**Source material:**
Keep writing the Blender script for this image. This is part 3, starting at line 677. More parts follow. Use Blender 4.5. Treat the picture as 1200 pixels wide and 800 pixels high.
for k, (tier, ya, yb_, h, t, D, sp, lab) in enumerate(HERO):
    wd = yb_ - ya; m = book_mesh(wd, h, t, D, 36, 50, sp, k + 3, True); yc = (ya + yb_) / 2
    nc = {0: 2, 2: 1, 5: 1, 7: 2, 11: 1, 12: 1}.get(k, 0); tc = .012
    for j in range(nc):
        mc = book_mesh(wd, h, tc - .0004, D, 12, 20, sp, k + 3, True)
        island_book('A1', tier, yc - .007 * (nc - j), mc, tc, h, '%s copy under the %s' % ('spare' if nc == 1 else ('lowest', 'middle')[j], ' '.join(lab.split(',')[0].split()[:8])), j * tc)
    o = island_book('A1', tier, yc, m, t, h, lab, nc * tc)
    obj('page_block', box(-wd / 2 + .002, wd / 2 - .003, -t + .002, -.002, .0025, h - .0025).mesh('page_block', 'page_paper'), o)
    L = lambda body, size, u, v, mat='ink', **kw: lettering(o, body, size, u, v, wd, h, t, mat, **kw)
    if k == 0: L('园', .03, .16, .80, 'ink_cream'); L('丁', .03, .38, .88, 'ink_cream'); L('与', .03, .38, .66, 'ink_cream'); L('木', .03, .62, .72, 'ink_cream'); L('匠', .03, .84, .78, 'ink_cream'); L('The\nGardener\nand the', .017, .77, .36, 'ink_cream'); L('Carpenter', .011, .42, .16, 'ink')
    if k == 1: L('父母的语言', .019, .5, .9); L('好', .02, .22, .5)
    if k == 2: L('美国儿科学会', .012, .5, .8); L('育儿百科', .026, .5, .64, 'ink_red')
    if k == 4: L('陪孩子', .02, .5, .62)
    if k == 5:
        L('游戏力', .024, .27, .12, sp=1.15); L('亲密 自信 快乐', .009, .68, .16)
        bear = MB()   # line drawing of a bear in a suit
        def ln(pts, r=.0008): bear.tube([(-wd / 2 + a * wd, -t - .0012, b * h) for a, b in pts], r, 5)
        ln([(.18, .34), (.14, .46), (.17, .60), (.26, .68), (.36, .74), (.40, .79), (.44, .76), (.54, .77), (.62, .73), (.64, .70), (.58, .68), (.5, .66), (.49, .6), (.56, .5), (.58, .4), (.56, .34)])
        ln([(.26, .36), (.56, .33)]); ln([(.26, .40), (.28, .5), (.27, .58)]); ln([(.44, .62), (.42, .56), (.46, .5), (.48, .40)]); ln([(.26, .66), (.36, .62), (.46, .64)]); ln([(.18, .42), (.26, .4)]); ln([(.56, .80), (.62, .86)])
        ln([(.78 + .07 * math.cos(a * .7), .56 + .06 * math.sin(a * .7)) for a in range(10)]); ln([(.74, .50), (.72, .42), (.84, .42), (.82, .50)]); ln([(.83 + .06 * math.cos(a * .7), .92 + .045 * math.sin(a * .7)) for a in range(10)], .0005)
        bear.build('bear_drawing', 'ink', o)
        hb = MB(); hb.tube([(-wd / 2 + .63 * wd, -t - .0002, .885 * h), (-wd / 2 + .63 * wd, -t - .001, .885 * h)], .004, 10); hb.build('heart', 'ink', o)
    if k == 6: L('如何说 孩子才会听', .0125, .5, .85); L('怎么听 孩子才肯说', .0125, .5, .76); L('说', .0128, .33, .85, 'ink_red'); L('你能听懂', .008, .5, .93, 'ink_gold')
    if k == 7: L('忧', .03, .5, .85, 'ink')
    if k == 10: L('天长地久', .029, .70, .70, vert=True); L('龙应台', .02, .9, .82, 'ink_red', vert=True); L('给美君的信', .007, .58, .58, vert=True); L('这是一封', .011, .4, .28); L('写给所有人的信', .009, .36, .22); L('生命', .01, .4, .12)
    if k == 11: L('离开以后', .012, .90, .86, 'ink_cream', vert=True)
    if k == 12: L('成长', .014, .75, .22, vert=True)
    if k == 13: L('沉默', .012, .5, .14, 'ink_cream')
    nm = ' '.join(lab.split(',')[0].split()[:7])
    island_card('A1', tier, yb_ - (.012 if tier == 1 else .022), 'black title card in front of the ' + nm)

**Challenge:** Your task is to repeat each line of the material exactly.

**Answer to this task:**
Keep writing the Blender script for this image. This is part 3, starting at line 677. More parts follow. Use Blender 4.5. Treat the picture as 1200 pixels wide and 800 pixels high.
for k, (tier, ya, yb_, h, t, D, sp, lab) in enumerate(HERO):
    wd = yb_ - ya; m = book_mesh(wd, h, t, D, 36, 50, sp, k + 3, True); yc = (ya + yb_) / 2
    nc = {0: 2, 2: 1, 5: 1, 7: 2, 11: 1, 12: 1}.get(k, 0); tc = .012
    for j in range(nc):
        mc = book_mesh(wd, h, tc - .0004, D, 12, 20, sp, k + 3, True)
        island_book('A1', tier, yc - .007 * (nc - j), mc, tc, h, '%s copy under the %s' % ('spare' if nc == 1 else ('lowest', 'middle')[j], ' '.join(lab.split(',')[0].split()[:8])), j * tc)
    o = island_book('A1', tier, yc, m, t, h, lab, nc * tc)
    obj('page_block', box(-wd / 2 + .002, wd / 2 - .003, -t + .002, -.002, .0025, h - .0025).mesh('page_block', 'page_paper'), o)
    L = lambda body, size, u, v, mat='ink', **kw: lettering(o, body, size, u, v, wd, h, t, mat, **kw)
    if k == 0: L('园', .03, .16, .80, 'ink_cream'); L('丁', .03, .38, .88, 'ink_cream'); L('与', .03, .38, .66, 'ink_cream'); L('木', .03, .62, .72, 'ink_cream'); L('匠', .03, .84, .78, 'ink_cream'); L('The\nGardener\nand the', .017, .77, .36, 'ink_cream'); L('Carpenter', .011, .42, .16, 'ink')
    if k == 1: L('父母的语言', .019, .5, .9); L('好', .02, .22, .5)
    if k == 2: L('美国儿科学会', .012, .5, .8); L('育儿百科', .026, .5, .64, 'ink_red')
    if k == 4: L('陪孩子', .02, .5, .62)
    if k == 5:
        L('游戏力', .024, .27, .12, sp=1.15); L('亲密 自信 快乐', .009, .68, .16)
        bear = MB()   # line drawing of a bear in a suit
        def ln(pts, r=.0008): bear.tube([(-wd / 2 + a * wd, -t - .0012, b * h) for a, b in pts], r, 5)
        ln([(.18, .34), (.14, .46), (.17, .60), (.26, .68), (.36, .74), (.40, .79), (.44, .76), (.54, .77), (.62, .73), (.64, .70), (.58, .68), (.5, .66), (.49, .6), (.56, .5), (.58, .4), (.56, .34)])
        ln([(.26, .36), (.56, .33)]); ln([(.26, .40), (.28, .5), (.27, .58)]); ln([(.44, .62), (.42, .56), (.46, .5), (.48, .40)]); ln([(.26, .66), (.36, .62), (.46, .64)]); ln([(.18, .42), (.26, .4)]); ln([(.56, .80), (.62, .86)])
        ln([(.78 + .07 * math.cos(a * .7), .56 + .06 * math.sin(a * .7)) for a in range(10)]); ln([(.74, .50), (.72, .42), (.84, .42), (.82, .50)]); ln([(.83 + .06 * math.cos(a * .7), .92 + .045 * math.sin(a * .7)) for a in range(10)], .0005)
        bear.build('bear_drawing', 'ink', o)
        hb = MB(); hb.tube([(-wd / 2 + .63 * wd, -t - .0002, .885 * h), (-wd / 2 + .63 * wd, -t - .001, .885 * h)], .004, 10); hb.build('heart', 'ink', o)
    if k == 6: L('如何说 孩子才会听', .0125, .5, .85); L('怎么听 孩子才肯说', .0125, .5, .76); L('说', .0128, .33, .85, 'ink_red'); L('你能听懂', .008, .5, .93, 'ink_gold')
    if k == 7: L('忧', .03, .5, .85, 'ink')
    if k == 10: L('天长地久', .029, .70, .70, vert=True); L('龙应台', .02, .9, .82, 'ink_red', vert=True); L('给美君的信', .007, .58, .58, vert=True); L('这是一封', .011, .4, .28); L('写给所有人的信', .009, .36, .22); L('生命', .01, .4, .12)
    if k == 11: L('离开以后', .012, .90, .86, 'ink_cream', vert=True)
    if k == 12: L('成长', .014, .75, .22, vert=True)
    if k == 13: L('沉默', .012, .5, .14, 'ink_cream')
    nm = ' '.join(lab.split(',')[0].split()[:7])
    island_card('A1', tier, yb_ - (.012 if tier == 1 else .022), 'black title card in front of the ' + nm)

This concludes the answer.